→ Data block

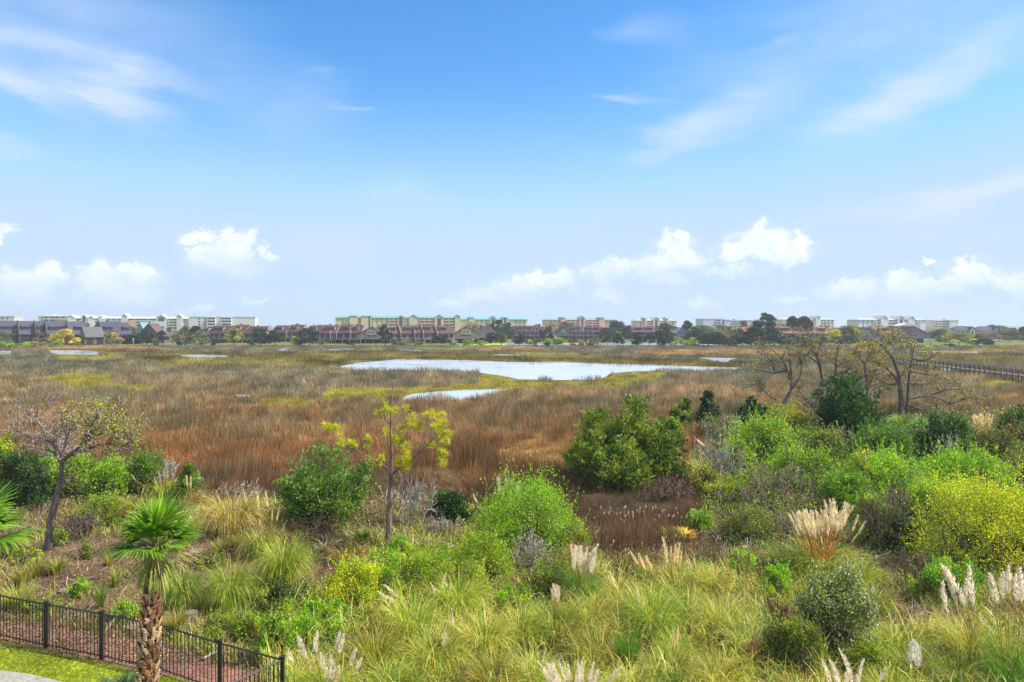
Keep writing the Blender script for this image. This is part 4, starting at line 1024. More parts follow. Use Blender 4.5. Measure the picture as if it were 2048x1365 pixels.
    B = [(593, 20, 672, 686, LIM, 'pale green bush between the wide dark trees and the dense round tree'), (604, 20, 678, 688, YGR, 'low yellow green bush left of the dense round tree'),
         (640, 24, 682, 690, OLV, 'olive bush below the red brown row houses on pilings'), (700, 14, 683, 690, DKG, 'dark bush under the pilings of the wide tall row house'),
         (796, 24, 682, 691, OLV, 'first low bush before the deck lined red row'), (812, 24, 681, 691, LIM, 'lime bush before the deck lined red row'), (838, 24, 682, 690, OLV, 'low olive bush before the middle of the red row'),
         (907, 18, 680, 691, [S(170, 176, 150), S(150, 160, 130)], 'whitish flowering bush left of the large tan gable'), (937, 24, 677, 691, LIM, 'bright lime bush in front of the large tan gable'), (963, 22, 682, 691, LIM, 'lime bush below the saw tooth houses'),
         (1058, 12, 680, 690, YGR, 'small pale bush on the near river bank'), (1066, 16, 684, 692, OLV, 'low olive bush on the river bank left of the lime trees'), (1097, 22, 678, 691, LIM, 'lime bush on the near river bank, first of two'), (1120, 22, 676, 691, LIM, 'lime bush on the near river bank, second of two'),
         (1094, 10, 683, 692, DKG, 'small dark bush at the foot of the lime bushes'), (1158, 26, 681, 692, OCH, 'ochre bush on the river bank left of the dock'), (1176, 20, 680, 692, OLV, 'scrubby dark bush beside the white dock'), (1190, 26, 676, 688, OLV, 'olive bush behind the white dock'),
         (1320, 14, 679, 691, BLG, 'small blue green bush among the dark river trees'), (1354, 26, 674, 691, LIM, 'pale green bush right of the river water'), (1384, 28, 676, 692, YGR, 'yellow olive bush between the pale green bush and the tall olive tree'), (1466, 18, 678, 693, BRN, 'pinkish brown bush between tall dark shore trees'),
         (1735, 36, 684, 695, LIM, 'lime bush below the purple grey gable'), (1755, 24, 682, 694, LIM, 'second lime bush below the purple grey gable'), (1846, 34, 689, 696, LIM, 'low lime bush before the raised deck gable house'), (1880, 36, 690, 697, LIM, 'low green bush along the right shore left of the willow'), (1935, 26, 690, 697, LIM, 'low green bush at the foot of the broad willow'), (1990, 44, 691, 698, LIM, 'long low green bush right of the dark spreading tree'),
         (1900, 20, 688, 695, DKG, 'small dark bush at the foot of the broad willow'), (1795, 22, 686, 694, LIM, 'lime bush right of the bushy shore tree'),
         (12, 30, 684, 696, LIM, 'bright green shore bush nearest the left edge'), (38, 30, 685, 696, LIM, 'bright green shore bush below the hedge, second from left'), (64, 30, 684, 695, LIM, 'bright green shore bush below the bare brown tree'), (90, 24, 685, 694, OCH, 'russet shore bush between bright green ones'), (112, 30, 684, 694, LIM, 'bright green shore bush at the foot of the yellow tree'), (150, 26, 684, 692, OLV, 'low olive shore bush right of the yellow tree'),
         (430, 20, 676, 687, DKG, 'dark bush at the left end of the maroon roofs'), (500, 18, 678, 687, YGR, 'yellow green bush right of the round yellow green tree'), (400, 30, 676, 685, OLV, 'grey olive bush at the marsh edge left of the maroon roofs'), (365, 22, 676, 685, DKG, 'dark low bush at the marsh edge below the cream block'), (310, 14, 676, 685, YGR, 'small pale bush between dark trees below the brown gable')]
    for i, (px, w, yt, yb, c, lb) in enumerate(B):
        far_tree('shore_bush', lb, px, w, yt, yb, c, 'bush', 'bush', 'bushes along the far shore', seed=500 + i, trunk=0.0, D=None if yb > 689 else 352)
    # clipped hedges
    for px0, px1, yt, yb, lb in ((10, 88, 674.5, 687, 'long clipped dark hedge behind the left palms'), (92, 126, 676, 687, 'short clipped dark hedge behind the yellow tree'), (150, 210, 672, 686, 'clipped dark hedge behind the pair of palms on the lawn'), (240, 280, 671, 684, 'clipped dark hedge below the stepped slate house'),
                                 (1024, 1210, 679.5, 686.5, 'long low hedge along the far bank of the river')):
        D = 374 if px0 < 1000 else 415; rng = np.random.default_rng(px0); x0, x1 = span(px0, px1, D); W = x1 - x0; H = zat(yt, D); g = Geo(); n = int((px1 - px0) * 45)
        p = np.c_[rng.uniform(-W / 2, W / 2, n), rng.uniform(-1, 1, n), rng.uniform(0, H, n)]; j = rng.integers(0, 3, n)
        p[j == 0, 2] = H + rng.normal(0, .15, (j == 0).sum()); p[j == 1, 1] = -1 + rng.normal(0, .12, (j == 1).sum())
        leaves(g, rng, p, rng.normal(size=(n, 3)) + [0, -.2, .4], .8, .5, pick(rng, DKG if px0 < 1000 else OLV, n, .2))
        box(g, -W / 2, W / 2, -.8, .8, -.1, H - .25, DKG[1] * .8)
        tag(g.build('clipped_hedge', M_far, loc=((x0 + x1) / 2, D, 0)), lb, 'hedge', 'hedges on the far shore')
    # sunny lawns on the far shore
    for nm, P in (('far_lawn', [(160, 689), (262, 686), (280, 684), (240, 681.5), (190, 683), (165, 685)]), ('far_lawn', [(905, 693), (1024, 692), (1030, 688), (960, 687), (930, 689)])):
        v = [((px - 1024) / F * CZ * F / (py - HZ), CZ * F / (py - HZ), .04) for px, py in P]
        g = Geo(); g.add(v, S(170, 160, 66) if P[0][0] < 500 else S(140, 170, 70), tris=[(0, i, i + 1) for i in range(1, len(P) - 1)]); kind(g.build(nm, M_ground), 'structure')
    # floating dock with a white boat shed
    D = 352; x = (1172 - 1024) / F * D; r = thing('floating_dock', 'white floating dock with a small frame on the river', 'dock', (x, D, 0))
    g = Geo(); box(g, -5, 5, -1.2, 1.2, .1, .6, S(210, 210, 210)); g.build('deck', M_concrete, r)
    for s in (-3.5, 0, 3.5):
        g = Geo(); box(g, s - .12, s + .12, -1.3, -1.06, -.5, 1.9, S(170, 160, 150)); g.build('post', M_wood, r)
    g = Geo(); box(g, .8, 4.4, -.8, .8, .62, 1.7, S(225, 225, 225)); prism_x(g, [(-1, 1.7), (1, 1.7), (0, 2.4)], .6, 4.6, S(200, 205, 210)); g.build('locker', M_wall, r)
    # two signs on posts at the marsh edge
    for px, lb in ((267, 'left one of two small pale signs on posts at the marsh edge'), (287.5, 'right one of two small pale signs on posts at the marsh edge')):
        D = 368; r = thing('sign_post', lb, 'sign', ((px - 1024) / F * D, D, 0), 0, 'shore signs')
        g = Geo(); box(g, -.1, .1, -.1, .1, -.2, 3.0, S(190, 182, 170)); g.build('post', M_wood, r)
        g = Geo(); box(g, -.4, .4, -.16, -.1, 2.0, 3.3, S(214, 214, 208)); g.build('board', M_wall, r)
build_far_trees()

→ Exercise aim
From the material above, copy everything exactly but the pictures.

→ Exercise response
Keep writing the Blender script for this image. This is part 4, starting at line 1024. More parts follow. Use Blender 4.5. Measure the picture as if it were 2048x1365 pixels.
    B = [(593, 20, 672, 686, LIM, 'pale green bush between the wide dark trees and the dense round tree'), (604, 20, 678, 688, YGR, 'low yellow green bush left of the dense round tree'),
         (640, 24, 682, 690, OLV, 'olive bush below the red brown row houses on pilings'), (700, 14, 683, 690, DKG, 'dark bush under the pilings of the wide tall row house'),
         (796, 24, 682, 691, OLV, 'first low bush before the deck lined red row'), (812, 24, 681, 691, LIM, 'lime bush before the deck lined red row'), (838, 24, 682, 690, OLV, 'low olive bush before the middle of the red row'),
         (907, 18, 680, 691, [S(170, 176, 150), S(150, 160, 130)], 'whitish flowering bush left of the large tan gable'), (937, 24, 677, 691, LIM, 'bright lime bush in front of the large tan gable'), (963, 22, 682, 691, LIM, 'lime bush below the saw tooth houses'),
         (1058, 12, 680, 690, YGR, 'small pale bush on the near river bank'), (1066, 16, 684, 692, OLV, 'low olive bush on the river bank left of the lime trees'), (1097, 22, 678, 691, LIM, 'lime bush on the near river bank, first of two'), (1120, 22, 676, 691, LIM, 'lime bush on the near river bank, second of two'),
         (1094, 10, 683, 692, DKG, 'small dark bush at the foot of the lime bushes'), (1158, 26, 681, 692, OCH, 'ochre bush on the river bank left of the dock'), (1176, 20, 680, 692, OLV, 'scrubby dark bush beside the white dock'), (1190, 26, 676, 688, OLV, 'olive bush behind the white dock'),
         (1320, 14, 679, 691, BLG, 'small blue green bush among the dark river trees'), (1354, 26, 674, 691, LIM, 'pale green bush right of the river water'), (1384, 28, 676, 692, YGR, 'yellow olive bush between the pale green bush and the tall olive tree'), (1466, 18, 678, 693, BRN, 'pinkish brown bush between tall dark shore trees'),
         (1735, 36, 684, 695, LIM, 'lime bush below the purple grey gable'), (1755, 24, 682, 694, LIM, 'second lime bush below the purple grey gable'), (1846, 34, 689, 696, LIM, 'low lime bush before the raised deck gable house'), (1880, 36, 690, 697, LIM, 'low green bush along the right shore left of the willow'), (1935, 26, 690, 697, LIM, 'low green bush at the foot of the broad willow'), (1990, 44, 691, 698, LIM, 'long low green bush right of the dark spreading tree'),
         (1900, 20, 688, 695, DKG, 'small dark bush at the foot of the broad willow'), (1795, 22, 686, 694, LIM, 'lime bush right of the bushy shore tree'),
         (12, 30, 684, 696, LIM, 'bright green shore bush nearest the left edge'), (38, 30, 685, 696, LIM, 'bright green shore bush below the hedge, second from left'), (64, 30, 684, 695, LIM, 'bright green shore bush below the bare brown tree'), (90, 24, 685, 694, OCH, 'russet shore bush between bright green ones'), (112, 30, 684, 694, LIM, 'bright green shore bush at the foot of the yellow tree'), (150, 26, 684, 692, OLV, 'low olive shore bush right of the yellow tree'),
         (430, 20, 676, 687, DKG, 'dark bush at the left end of the maroon roofs'), (500, 18, 678, 687, YGR, 'yellow green bush right of the round yellow green tree'), (400, 30, 676, 685, OLV, 'grey olive bush at the marsh edge left of the maroon roofs'), (365, 22, 676, 685, DKG, 'dark low bush at the marsh edge below the cream block'), (310, 14, 676, 685, YGR, 'small pale bush between dark trees below the brown gable')]
    for i, (px, w, yt, yb, c, lb) in enumerate(B):
        far_tree('shore_bush', lb, px, w, yt, yb, c, 'bush', 'bush', 'bushes along the far shore', seed=500 + i, trunk=0.0, D=None if yb > 689 else 352)
    # clipped hedges
    for px0, px1, yt, yb, lb in ((10, 88, 674.5, 687, 'long clipped dark hedge behind the left palms'), (92, 126, 676, 687, 'short clipped dark hedge behind the yellow tree'), (150, 210, 672, 686, 'clipped dark hedge behind the pair of palms on the lawn'), (240, 280, 671, 684, 'clipped dark hedge below the stepped slate house'),
                                 (1024, 1210, 679.5, 686.5, 'long low hedge along the far bank of the river')):
        D = 374 if px0 < 1000 else 415; rng = np.random.default_rng(px0); x0, x1 = span(px0, px1, D); W = x1 - x0; H = zat(yt, D); g = Geo(); n = int((px1 - px0) * 45)
        p = np.c_[rng.uniform(-W / 2, W / 2, n), rng.uniform(-1, 1, n), rng.uniform(0, H, n)]; j = rng.integers(0, 3, n)
        p[j == 0, 2] = H + rng.normal(0, .15, (j == 0).sum()); p[j == 1, 1] = -1 + rng.normal(0, .12, (j == 1).sum())
        leaves(g, rng, p, rng.normal(size=(n, 3)) + [0, -.2, .4], .8, .5, pick(rng, DKG if px0 < 1000 else OLV, n, .2))
        box(g, -W / 2, W / 2, -.8, .8, -.1, H - .25, DKG[1] * .8)
        tag(g.build('clipped_hedge', M_far, loc=((x0 + x1) / 2, D, 0)), lb, 'hedge', 'hedges on the far shore')
    # sunny lawns on the far shore
    for nm, P in (('far_lawn', [(160, 689), (262, 686), (280, 684), (240, 681.5), (190, 683), (165, 685)]), ('far_lawn', [(905, 693), (1024, 692), (1030, 688), (960, 687), (930, 689)])):
        v = [((px - 1024) / F * CZ * F / (py - HZ), CZ * F / (py - HZ), .04) for px, py in P]
        g = Geo(); g.add(v, S(170, 160, 66) if P[0][0] < 500 else S(140, 170, 70), tris=[(0, i, i + 1) for i in range(1, len(P) - 1)]); kind(g.build(nm, M_ground), 'structure')
    # floating dock with a white boat shed
    D = 352; x = (1172 - 1024) / F * D; r = thing('floating_dock', 'white floating dock with a small frame on the river', 'dock', (x, D, 0))
    g = Geo(); box(g, -5, 5, -1.2, 1.2, .1, .6, S(210, 210, 210)); g.build('deck', M_concrete, r)
    for s in (-3.5, 0, 3.5):
        g = Geo(); box(g, s - .12, s + .12, -1.3, -1.06, -.5, 1.9, S(170, 160, 150)); g.build('post', M_wood, r)
    g = Geo(); box(g, .8, 4.4, -.8, .8, .62, 1.7, S(225, 225, 225)); prism_x(g, [(-1, 1.7), (1, 1.7), (0, 2.4)], .6, 4.6, S(200, 205, 210)); g.build('locker', M_wall, r)
    # two signs on posts at the marsh edge
    for px, lb in ((267, 'left one of two small pale signs on posts at the marsh edge'), (287.5, 'right one of two small pale signs on posts at the marsh edge')):
        D = 368; r = thing('sign_post', lb, 'sign', ((px - 1024) / F * D, D, 0), 0, 'shore signs')
        g = Geo(); box(g, -.1, .1, -.1, .1, -.2, 3.0, S(190, 182, 170)); g.build('post', M_wood, r)
        g = Geo(); box(g, -.4, .4, -.16, -.1, 2.0, 3.3, S(214, 214, 208)); g.build('board', M_wall, r)
build_far_trees()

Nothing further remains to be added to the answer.